From Leap second - Wikipedia, see “Screenshot of the UTC clock from www.time.gov during the leap second on December 31, 2016.” https://upload.wikimedia.org/wikipedia/commons/8/87/Leapsecond2016.png
So, I was thinking about this, and came up with the following conclusions, which I share with you:
MS Excel or SQL Server time, time, which are sort of derived from Lotus 123 time and other sources, represent days by integers, and seconds by fractions of a day. So intervals always have the correct number of days, and hours, and minutes, but leap seconds are smeared over a day: individual seconds and minutes and hours aren’t quite the right length on leap-second days, and the number of seconds in an interval is “wrong” if the interval spans one or more leap seconds.
Unix epoch time ignores leap seconds. It is gradually getting out of sync with UTC. For this reason, you can’t calculate UTC or local time intervals by comparing epock time values: the result is “undefined”. You must use system calls to calculate UTC or intervals. But since leap seconds aren’t predictable in the long term, you must do some kind of system update for every leap second. Unlike MS time, which by definition re-syncs to UTC every day, epoch time never resyncs.

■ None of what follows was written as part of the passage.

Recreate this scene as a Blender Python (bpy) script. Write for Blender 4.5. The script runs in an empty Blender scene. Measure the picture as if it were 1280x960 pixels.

Have I got any of that wrong?
Yes they did, at least on the Jools Holland “Hootenanny” show. He mentioned the leap second and then did the countdown like this: “10, 9, 8, 7, 6, 5, 4, 3, 2, 1, 1, Happy new year!”
(Of course, the show is pre-recorded well before New Year, but they take the timing pretty seriously. Shame that with digital TV, the clocks are never properly accurate these days!)
Actually, some Linux os’es (most I think) had to be patched. We run CentOS at work and we had to patch ~600 servers, otherwise they lock up if the clock is set back a second during an ntp update*. We run a private ntp server that sync s to a public ntp source.
Smearing the second is a neat idea.
Slee
- I read the alert on it a while ago but forgot why the machines freak. I was more worried about updating all the servers.
FYI: Cloudflare’s DNS proxy service got messed up a bit by the leap second.